No progress has been made on diversity since Green Park began researching the issue. Only 10 of 297 people in the three top leadership positions do not identify as White, the same proportion as in 2014, the research found.
“The snowy peaks of British business remain stubbornly white,” Trevor Phillips, the chair of Green Park, said in a statement. “We know there is no shortage of qualified candidates to fill these roles if companies are willing to look,” he added.
Phillips, who used to lead Britain’s Commission for Racial Equality, said that shareholders, consumers and employees needed to “start questioning whether Black Lives Matter is just rhetoric rather than reality.”
According to Green Park’s research, the percentage of Black executive directors and non-executive directors in the FTSE 100 has slipped to 1.1% from 1.3% in 2014. This compares with increased percentages for Asians and other groups who do not identify as White.

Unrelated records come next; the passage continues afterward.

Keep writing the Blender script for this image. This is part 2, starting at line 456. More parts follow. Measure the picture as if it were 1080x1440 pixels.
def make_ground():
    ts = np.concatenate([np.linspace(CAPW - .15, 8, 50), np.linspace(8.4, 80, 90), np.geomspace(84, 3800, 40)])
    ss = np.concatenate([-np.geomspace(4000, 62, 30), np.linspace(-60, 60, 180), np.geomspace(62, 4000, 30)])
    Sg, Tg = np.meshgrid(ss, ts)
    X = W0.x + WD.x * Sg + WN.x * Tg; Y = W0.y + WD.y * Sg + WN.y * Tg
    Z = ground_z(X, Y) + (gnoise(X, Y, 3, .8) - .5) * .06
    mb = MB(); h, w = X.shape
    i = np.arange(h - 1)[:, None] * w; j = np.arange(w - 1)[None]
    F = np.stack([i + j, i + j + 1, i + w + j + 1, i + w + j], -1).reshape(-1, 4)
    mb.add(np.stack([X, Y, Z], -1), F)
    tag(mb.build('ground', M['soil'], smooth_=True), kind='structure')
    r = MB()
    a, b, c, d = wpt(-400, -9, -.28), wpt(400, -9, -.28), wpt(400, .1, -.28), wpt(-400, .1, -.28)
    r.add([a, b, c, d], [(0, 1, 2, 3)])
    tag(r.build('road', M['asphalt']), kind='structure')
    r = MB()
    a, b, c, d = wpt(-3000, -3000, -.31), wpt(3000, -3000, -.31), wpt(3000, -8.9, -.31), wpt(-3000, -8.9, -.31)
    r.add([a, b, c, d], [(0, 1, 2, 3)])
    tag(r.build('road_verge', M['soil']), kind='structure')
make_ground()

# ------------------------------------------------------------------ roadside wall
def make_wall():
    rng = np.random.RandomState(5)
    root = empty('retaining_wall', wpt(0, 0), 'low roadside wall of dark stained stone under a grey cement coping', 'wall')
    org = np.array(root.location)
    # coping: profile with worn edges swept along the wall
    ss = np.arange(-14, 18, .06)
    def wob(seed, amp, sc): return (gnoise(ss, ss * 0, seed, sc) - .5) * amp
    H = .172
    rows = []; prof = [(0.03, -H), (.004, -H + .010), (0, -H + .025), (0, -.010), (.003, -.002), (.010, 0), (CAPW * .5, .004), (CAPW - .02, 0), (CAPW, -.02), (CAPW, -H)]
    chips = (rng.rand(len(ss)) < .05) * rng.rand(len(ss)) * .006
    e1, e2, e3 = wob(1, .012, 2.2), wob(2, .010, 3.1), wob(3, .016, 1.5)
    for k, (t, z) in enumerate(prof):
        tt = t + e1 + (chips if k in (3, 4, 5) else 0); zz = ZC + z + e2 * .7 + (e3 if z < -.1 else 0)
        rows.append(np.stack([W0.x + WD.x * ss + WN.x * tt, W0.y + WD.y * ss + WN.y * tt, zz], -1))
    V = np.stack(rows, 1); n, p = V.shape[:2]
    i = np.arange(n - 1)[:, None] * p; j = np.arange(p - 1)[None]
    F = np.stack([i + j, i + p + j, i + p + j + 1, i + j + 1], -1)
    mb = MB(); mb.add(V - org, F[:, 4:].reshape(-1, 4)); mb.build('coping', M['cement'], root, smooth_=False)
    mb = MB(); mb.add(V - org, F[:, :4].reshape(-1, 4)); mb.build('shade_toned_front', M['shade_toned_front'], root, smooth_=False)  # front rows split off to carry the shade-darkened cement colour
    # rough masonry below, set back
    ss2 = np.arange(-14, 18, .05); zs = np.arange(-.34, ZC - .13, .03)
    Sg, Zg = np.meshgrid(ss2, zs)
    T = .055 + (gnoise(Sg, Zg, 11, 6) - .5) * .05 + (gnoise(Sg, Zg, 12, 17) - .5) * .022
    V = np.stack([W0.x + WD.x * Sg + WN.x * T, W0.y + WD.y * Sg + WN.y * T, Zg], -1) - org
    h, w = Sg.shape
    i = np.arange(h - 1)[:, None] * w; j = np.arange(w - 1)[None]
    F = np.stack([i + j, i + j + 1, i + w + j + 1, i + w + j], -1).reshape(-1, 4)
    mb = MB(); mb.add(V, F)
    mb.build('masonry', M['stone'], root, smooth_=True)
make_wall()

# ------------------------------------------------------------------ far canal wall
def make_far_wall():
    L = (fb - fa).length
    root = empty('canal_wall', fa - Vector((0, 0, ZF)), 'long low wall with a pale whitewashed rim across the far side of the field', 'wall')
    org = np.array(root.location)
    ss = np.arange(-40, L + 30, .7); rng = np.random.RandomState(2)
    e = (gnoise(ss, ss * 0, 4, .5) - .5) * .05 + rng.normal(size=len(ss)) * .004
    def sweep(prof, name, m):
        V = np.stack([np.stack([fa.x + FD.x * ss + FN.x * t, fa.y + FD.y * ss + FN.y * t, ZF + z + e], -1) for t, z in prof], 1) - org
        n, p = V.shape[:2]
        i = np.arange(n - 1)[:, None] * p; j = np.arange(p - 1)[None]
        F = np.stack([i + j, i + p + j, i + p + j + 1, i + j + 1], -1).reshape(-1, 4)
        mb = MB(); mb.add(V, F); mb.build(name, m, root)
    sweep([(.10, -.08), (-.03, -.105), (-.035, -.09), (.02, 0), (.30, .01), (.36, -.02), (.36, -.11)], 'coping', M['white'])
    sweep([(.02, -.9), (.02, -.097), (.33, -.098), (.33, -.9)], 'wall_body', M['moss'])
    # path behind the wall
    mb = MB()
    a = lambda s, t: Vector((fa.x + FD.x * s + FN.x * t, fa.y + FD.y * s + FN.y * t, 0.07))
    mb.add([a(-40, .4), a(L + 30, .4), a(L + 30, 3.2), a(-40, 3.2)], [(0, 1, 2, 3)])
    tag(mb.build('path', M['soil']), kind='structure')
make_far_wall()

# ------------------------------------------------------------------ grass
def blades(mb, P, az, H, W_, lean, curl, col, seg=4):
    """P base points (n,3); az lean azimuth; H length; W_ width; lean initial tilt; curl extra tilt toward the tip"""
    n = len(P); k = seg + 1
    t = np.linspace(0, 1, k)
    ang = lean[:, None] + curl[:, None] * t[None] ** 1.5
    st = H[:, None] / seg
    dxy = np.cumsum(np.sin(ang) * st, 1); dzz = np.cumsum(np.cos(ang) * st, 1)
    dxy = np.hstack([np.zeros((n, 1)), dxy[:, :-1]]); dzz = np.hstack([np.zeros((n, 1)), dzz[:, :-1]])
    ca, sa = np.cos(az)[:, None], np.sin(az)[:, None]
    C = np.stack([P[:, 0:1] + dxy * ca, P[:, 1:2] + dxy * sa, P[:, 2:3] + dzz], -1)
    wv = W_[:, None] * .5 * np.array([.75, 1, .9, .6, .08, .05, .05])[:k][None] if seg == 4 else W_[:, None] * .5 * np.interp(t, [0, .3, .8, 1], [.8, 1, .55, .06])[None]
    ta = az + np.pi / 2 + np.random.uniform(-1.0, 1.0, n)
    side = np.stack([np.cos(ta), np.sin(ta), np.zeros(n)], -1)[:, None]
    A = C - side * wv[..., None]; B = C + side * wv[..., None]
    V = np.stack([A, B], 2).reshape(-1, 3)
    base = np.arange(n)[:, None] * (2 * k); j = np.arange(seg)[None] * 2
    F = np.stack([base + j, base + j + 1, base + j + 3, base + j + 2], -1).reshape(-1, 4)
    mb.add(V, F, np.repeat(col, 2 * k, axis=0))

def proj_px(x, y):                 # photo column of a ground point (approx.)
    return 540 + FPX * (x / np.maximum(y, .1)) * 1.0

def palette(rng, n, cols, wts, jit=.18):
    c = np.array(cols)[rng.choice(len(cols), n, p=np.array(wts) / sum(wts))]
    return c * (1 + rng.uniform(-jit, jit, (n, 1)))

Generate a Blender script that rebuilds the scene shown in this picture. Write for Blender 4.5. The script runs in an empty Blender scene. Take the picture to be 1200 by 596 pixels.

The number of Black people in the leadership pipeline has also fallen over the past year, dimming the prospects for future increases in Black representation at the highest levels of British business. “Corporate leaders need to stop telling us how much they care and do something to show us that black lives really do matter,” Phillips added.
Ethnicity pay gaps
Low numbers of Black people in senior leadership positions at UK companies is an important factor behind pay disparity.
Morgan Stanley, Goldman Sachs, Deutsche Bank, Credit Suisse and Bank of America, which have signed the charter, all said they collected diversity data, but declined to disclose it, according to Reuters.